Dans le calcul de leur prix de vente, les promoteurs prennent surtout en compte les prix du foncier, qui demeurent toujours élevés et rendent l’achat de futures parcelles plus difficile. « Il n’y a pas eu de baisse significative des prix du foncier. Les propriétaires de terrains pensent toujours qu’un acheteur sera prêt à acheter au prix fort, même s’il n’est pas justifié. Dans ce contexte, il s’avère plus risqué pour les promoteurs de lancer de nouveaux projets », estime Guillaume Boudisseau. « Un promoteur qui achète un terrain aujourd’hui ne peut espérer faire de profit et ne pourra revendre ses appartements qu’au prix de revient, sauf pour un marché de niche qui répond à la demande actuelle », estime Aboudi Farkouh. Malgré tout, l’indicateur des permis de construire a connu une légère hausse en 2014.

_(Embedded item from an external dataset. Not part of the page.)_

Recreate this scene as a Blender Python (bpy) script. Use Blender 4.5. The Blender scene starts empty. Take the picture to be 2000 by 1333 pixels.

L’administration libanaise a octroyé l’année dernière des permis de construire pour une surface de 13 545 707 m², soit une hausse de 4,8 % par rapport à 2013. Encore une fois, il faut replacer ce chiffre dans son contexte : l’année de référence, 2013, avait vu une chute du nombre de permis de construire, et l’obtention d’un permis ne signifie pas que le promoteur va lancer à court terme un projet immobilier, dans la mesure où son permis reste valable pendant une période de huit ans. Certains promoteurs ont en outre choisi de s’orienter à l’avenir vers d’autres produits, qui ne sont pas résidentiels : des immeubles de bureaux ou qui mélangent bureaux et appartements. Un secteur qui a déjà connu un développement notable ces dernières années.